**Given instruction**: Copy exactly the lines that run from the top of the listing to the line containing "from mathutils import Vector, Matrix", both ends included, and omit the pictures.

**Given data**:
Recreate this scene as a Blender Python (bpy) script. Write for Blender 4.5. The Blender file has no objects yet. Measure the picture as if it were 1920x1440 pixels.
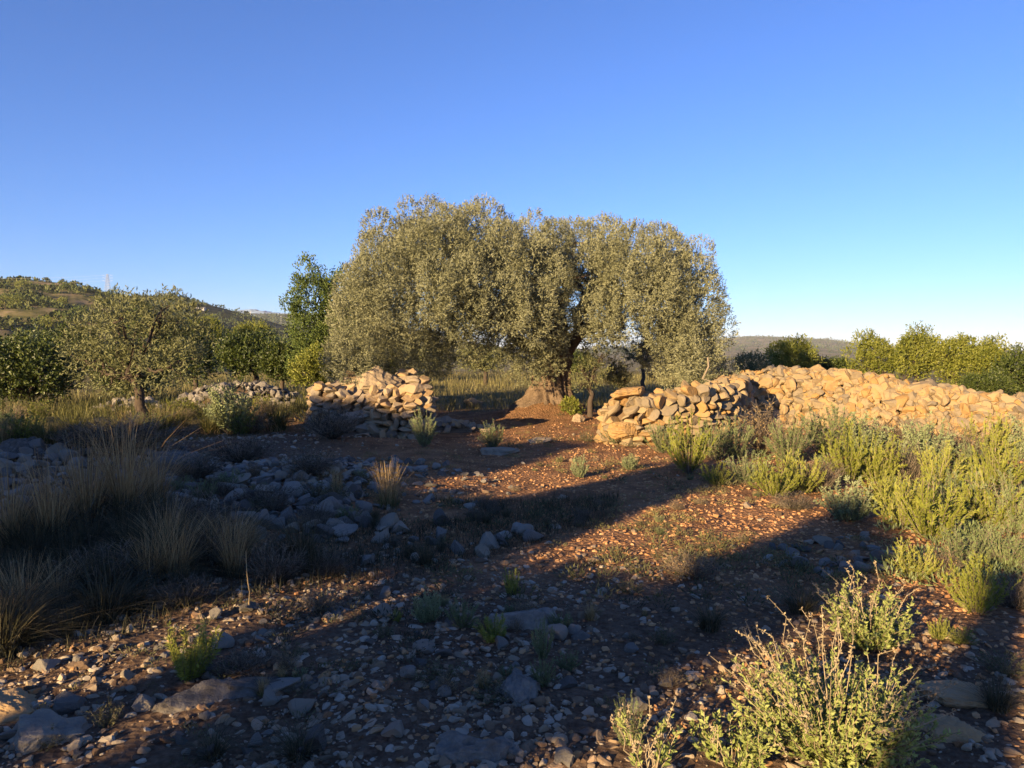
import bpy, bmesh, math
import numpy as np
from mathutils import Vector, Matrix

# ------------------------------------------------------------------ camera, sky, sun, exposure
scn = bpy.context.scene
col = scn.collection
SUN_AZ, SUN_EL = math.radians(37), math.radians(13)   # light travels 37 deg to the right of straight ahead
F_PX, CAM_H = 1420.0, 1.6
PITCH = math.atan(65 / F_PX)

cam_d = bpy.data.cameras.new('camera'); cam = bpy.data.objects.new('camera', cam_d); col.objects.link(cam)
cam_d.sensor_width = 36.0; cam_d.lens = 36.0 * F_PX / 1920.0
cam_d.clip_start = 0.05; cam_d.clip_end = 40000
cam.location = (0, 0, CAM_H); cam.rotation_euler = (math.pi / 2 - PITCH, 0, 0)
scn.camera = cam

w = bpy.data.worlds.new('World'); scn.world = w; w.use_nodes = True
nt = w.node_tree; bg = nt.nodes['Background']
sky = nt.nodes.new('ShaderNodeTexSky'); sky.sky_type = 'NISHITA'; sky.sun_disc = False
sky.sun_elevation = SUN_EL; sky.sun_rotation = math.pi + SUN_AZ
sky.altitude = 300; sky.air_density = 1.0; sky.dust_density = 0.0; sky.ozone_density = 5.5
tint = nt.nodes.new('ShaderNodeMix'); tint.data_type = 'RGBA'; tint.blend_type = 'MULTIPLY'; tint.inputs[0].default_value = 1.0
tint.inputs[7].default_value = (1.0, 0.95, 1.2, 1)
nt.links.new(sky.outputs[0], tint.inputs[6]); nt.links.new(tint.outputs[2], bg.inputs[0]); bg.inputs[1].default_value = 0.065

sun_d = bpy.data.lights.new('sun', 'SUN'); sun_d.energy = 5.0; sun_d.angle = math.radians(0.5)
sun_d.color = (1.0, 0.72, 0.38)
sun = bpy.data.objects.new('sun', sun_d); col.objects.link(sun)
LD = Vector((math.sin(SUN_AZ) * math.cos(SUN_EL), math.cos(SUN_AZ) * math.cos(SUN_EL), -math.sin(SUN_EL)))
sun.rotation_euler = LD.to_track_quat('-Z', 'Y').to_euler(); sun.location = (-12, -16, 12)

scn.view_settings.view_transform = 'Standard'; scn.view_settings.look = 'None'
scn.view_settings.exposure = 1.55; scn.view_settings.gamma = 1.0
scn.cycles.max_bounces = 5; scn.cycles.diffuse_bounces = 2; scn.cycles.glossy_bounces = 1
scn.cycles.transmission_bounces = 3; scn.cycles.transparent_max_bounces = 4

# ------------------------------------------------------------------ helpers
rng = np.random.default_rng(11)
R = lambda *s: rng.random(s)
N = lambda *s: rng.normal(size=s)

def unit(a):
    return a / np.maximum(np.linalg.norm(a, axis=-1, keepdims=True), 1e-9)

def vnoise(x, y, seed=0):
    x = np.asarray(x, float); y = np.asarray(y, float)
    xi = np.floor(x); yi = np.floor(y); fx = x - xi; fy = y - yi
    fx = fx * fx * (3 - 2 * fx); fy = fy * fy * (3 - 2 * fy)
    def h(a, b):
        s = np.sin(a * 127.1 + b * 311.7 + seed * 74.7) * 43758.5453
        return s - np.floor(s)
    return (h(xi, yi) * (1 - fx) + h(xi + 1, yi) * fx) * (1 - fy) + (h(xi, yi + 1) * (1 - fx) + h(xi + 1, yi + 1) * fx) * fy - .5

def fbm(x, y, seed=0, o=4):
    t = 0; a = 1.0
    for k in range(o):
        t = t + a * vnoise(x * 2 ** k, y * 2 ** k, seed + k * 3); a *= .5
    return t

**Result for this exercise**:
Recreate this scene as a Blender Python (bpy) script. Write for Blender 4.5. The Blender file has no objects yet. Measure the picture as if it were 1920x1440 pixels.
import bpy, bmesh, math
import numpy as np
from mathutils import Vector, Matrix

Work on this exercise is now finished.